> INFORMATION PROVIDED
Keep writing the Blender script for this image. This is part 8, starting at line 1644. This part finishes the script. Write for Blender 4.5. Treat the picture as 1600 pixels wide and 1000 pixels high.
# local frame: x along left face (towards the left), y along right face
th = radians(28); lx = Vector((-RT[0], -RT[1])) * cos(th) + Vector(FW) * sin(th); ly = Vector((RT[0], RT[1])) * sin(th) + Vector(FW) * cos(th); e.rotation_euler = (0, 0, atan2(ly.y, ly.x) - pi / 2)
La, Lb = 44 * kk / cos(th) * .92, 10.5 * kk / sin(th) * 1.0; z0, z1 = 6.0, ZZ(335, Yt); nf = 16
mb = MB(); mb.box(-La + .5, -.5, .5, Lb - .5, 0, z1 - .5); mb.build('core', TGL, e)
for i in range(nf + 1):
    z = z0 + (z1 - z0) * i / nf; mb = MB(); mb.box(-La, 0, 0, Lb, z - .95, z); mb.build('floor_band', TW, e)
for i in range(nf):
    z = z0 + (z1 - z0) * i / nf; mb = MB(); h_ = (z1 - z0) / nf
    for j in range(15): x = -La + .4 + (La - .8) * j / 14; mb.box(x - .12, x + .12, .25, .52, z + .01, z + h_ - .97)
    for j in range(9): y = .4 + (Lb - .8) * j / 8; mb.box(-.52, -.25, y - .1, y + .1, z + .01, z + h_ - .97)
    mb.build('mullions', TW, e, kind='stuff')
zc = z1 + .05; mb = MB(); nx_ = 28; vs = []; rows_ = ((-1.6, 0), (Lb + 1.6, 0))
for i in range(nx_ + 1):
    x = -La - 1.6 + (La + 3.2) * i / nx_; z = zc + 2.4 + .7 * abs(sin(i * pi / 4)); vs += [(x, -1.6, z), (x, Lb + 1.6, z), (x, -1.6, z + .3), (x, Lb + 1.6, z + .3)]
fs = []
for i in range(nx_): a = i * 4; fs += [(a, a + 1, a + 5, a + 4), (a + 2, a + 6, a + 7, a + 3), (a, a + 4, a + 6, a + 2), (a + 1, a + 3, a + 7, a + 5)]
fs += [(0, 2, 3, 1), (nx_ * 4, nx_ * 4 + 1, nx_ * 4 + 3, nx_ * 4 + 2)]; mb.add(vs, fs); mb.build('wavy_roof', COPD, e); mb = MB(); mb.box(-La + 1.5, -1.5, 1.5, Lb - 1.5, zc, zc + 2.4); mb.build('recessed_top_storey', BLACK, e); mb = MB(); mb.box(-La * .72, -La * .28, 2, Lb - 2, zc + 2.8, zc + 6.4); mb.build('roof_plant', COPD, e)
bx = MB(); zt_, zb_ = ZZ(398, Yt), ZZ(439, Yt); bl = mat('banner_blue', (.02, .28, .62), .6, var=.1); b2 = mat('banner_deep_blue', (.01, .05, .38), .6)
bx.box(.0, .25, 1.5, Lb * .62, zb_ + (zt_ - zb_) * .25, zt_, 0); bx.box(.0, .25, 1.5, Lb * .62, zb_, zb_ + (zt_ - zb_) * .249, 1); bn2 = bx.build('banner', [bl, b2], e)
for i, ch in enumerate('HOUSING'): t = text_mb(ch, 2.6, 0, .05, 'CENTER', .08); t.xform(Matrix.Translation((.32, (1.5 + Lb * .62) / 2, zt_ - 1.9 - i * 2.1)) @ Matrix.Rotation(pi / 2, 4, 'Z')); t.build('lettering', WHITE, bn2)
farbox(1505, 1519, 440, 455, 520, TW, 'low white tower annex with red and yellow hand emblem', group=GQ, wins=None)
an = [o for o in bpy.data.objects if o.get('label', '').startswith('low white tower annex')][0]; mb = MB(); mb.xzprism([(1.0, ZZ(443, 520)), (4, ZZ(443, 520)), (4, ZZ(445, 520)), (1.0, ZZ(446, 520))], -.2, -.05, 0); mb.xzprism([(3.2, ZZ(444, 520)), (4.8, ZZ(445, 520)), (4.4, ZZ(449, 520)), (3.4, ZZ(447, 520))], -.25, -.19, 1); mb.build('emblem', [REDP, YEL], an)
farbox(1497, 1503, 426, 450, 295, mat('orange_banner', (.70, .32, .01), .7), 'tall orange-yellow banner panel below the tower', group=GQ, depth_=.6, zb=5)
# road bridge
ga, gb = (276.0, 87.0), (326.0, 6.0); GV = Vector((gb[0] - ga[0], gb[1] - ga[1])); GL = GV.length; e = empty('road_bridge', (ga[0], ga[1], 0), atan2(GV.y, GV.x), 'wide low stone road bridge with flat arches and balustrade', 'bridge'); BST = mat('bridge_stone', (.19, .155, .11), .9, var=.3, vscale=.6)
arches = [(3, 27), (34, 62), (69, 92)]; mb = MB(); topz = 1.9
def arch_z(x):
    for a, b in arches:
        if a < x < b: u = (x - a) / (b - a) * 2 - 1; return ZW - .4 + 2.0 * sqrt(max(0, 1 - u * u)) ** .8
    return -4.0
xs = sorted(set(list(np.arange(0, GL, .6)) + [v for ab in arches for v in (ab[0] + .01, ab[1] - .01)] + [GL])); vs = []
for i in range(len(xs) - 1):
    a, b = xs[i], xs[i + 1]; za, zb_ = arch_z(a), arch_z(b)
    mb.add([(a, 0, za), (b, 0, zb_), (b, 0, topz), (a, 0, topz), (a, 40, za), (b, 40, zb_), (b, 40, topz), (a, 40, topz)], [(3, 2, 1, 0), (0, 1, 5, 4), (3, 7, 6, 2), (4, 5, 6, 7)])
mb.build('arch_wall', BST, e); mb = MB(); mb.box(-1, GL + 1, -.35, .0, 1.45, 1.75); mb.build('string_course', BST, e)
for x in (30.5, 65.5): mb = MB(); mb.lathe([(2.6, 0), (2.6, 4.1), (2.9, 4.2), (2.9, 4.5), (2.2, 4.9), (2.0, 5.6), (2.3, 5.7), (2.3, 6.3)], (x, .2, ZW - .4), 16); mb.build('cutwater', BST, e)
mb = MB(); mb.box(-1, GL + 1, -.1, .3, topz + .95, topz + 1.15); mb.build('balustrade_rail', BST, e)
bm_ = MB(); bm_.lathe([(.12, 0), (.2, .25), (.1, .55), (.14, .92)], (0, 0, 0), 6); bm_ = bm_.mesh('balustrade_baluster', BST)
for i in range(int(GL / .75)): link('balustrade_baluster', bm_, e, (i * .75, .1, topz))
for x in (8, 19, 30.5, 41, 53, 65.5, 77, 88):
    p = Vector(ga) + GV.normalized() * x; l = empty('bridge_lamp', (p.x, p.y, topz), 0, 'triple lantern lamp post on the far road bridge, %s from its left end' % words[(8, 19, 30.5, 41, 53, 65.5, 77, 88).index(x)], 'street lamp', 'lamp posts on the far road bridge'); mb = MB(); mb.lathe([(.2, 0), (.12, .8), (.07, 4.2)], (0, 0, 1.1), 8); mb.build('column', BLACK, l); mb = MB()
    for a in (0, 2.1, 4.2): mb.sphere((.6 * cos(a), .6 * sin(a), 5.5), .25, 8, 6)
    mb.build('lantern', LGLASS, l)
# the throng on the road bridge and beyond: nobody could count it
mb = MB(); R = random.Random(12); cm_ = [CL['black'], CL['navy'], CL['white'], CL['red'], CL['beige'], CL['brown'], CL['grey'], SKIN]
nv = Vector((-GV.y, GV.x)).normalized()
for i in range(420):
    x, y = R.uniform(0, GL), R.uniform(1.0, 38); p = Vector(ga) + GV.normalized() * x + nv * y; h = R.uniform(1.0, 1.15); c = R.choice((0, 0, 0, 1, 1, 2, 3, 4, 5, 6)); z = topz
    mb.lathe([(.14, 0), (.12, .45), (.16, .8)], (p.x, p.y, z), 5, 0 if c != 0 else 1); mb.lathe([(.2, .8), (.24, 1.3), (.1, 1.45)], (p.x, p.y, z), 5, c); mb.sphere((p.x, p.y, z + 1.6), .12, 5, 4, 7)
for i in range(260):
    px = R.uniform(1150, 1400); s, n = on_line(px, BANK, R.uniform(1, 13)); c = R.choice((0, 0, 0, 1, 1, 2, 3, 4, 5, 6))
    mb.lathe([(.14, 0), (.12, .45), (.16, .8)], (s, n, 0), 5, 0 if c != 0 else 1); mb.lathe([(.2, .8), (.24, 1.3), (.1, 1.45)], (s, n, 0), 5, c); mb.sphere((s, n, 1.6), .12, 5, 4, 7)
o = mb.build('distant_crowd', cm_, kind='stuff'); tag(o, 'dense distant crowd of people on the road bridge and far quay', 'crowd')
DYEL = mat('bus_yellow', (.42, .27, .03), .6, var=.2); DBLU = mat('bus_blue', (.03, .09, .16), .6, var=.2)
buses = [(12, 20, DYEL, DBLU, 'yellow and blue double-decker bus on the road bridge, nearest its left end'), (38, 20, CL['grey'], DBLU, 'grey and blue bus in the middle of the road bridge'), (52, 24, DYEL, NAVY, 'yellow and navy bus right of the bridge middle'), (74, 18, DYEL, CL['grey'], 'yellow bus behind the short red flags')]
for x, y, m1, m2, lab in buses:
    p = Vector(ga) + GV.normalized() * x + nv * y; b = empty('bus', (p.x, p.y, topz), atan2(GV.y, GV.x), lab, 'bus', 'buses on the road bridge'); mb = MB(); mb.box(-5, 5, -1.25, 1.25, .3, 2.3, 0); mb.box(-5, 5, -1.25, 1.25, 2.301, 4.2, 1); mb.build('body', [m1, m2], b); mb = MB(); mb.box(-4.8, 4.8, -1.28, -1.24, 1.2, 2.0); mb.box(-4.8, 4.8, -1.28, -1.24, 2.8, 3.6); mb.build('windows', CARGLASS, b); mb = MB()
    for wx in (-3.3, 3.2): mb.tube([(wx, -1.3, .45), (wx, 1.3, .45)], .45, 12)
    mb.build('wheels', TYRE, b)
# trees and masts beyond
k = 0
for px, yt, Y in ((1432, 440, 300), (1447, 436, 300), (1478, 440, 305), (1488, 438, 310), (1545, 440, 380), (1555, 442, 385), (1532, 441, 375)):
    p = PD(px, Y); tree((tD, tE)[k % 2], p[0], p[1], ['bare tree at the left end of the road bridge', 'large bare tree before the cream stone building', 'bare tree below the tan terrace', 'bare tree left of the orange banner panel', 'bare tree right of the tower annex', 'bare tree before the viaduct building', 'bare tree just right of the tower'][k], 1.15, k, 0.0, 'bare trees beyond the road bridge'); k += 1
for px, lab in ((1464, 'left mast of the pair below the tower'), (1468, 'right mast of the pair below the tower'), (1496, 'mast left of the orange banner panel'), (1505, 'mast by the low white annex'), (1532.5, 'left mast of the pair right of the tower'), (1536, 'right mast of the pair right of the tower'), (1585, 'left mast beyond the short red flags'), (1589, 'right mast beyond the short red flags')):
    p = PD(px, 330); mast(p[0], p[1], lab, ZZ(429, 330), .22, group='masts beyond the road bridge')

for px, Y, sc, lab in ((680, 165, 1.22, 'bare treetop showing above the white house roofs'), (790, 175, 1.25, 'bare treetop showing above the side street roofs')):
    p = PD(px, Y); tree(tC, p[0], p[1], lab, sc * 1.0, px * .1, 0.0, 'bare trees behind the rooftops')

> WHAT YOU SHOULD DO
Pick out the lines that contain "wide" and copy them.

> THE ANSWER
Keep writing the Blender script for this image. This is part 8, starting at line 1644. This part finishes the script. Write for Blender 4.5. Treat the picture as 1600 pixels wide and 1000 pixels high.
ga, gb = (276.0, 87.0), (326.0, 6.0); GV = Vector((gb[0] - ga[0], gb[1] - ga[1])); GL = GV.length; e = empty('road_bridge', (ga[0], ga[1], 0), atan2(GV.y, GV.x), 'wide low stone road bridge with flat arches and balustrade', 'bridge'); BST = mat('bridge_stone', (.19, .155, .11), .9, var=.3, vscale=.6)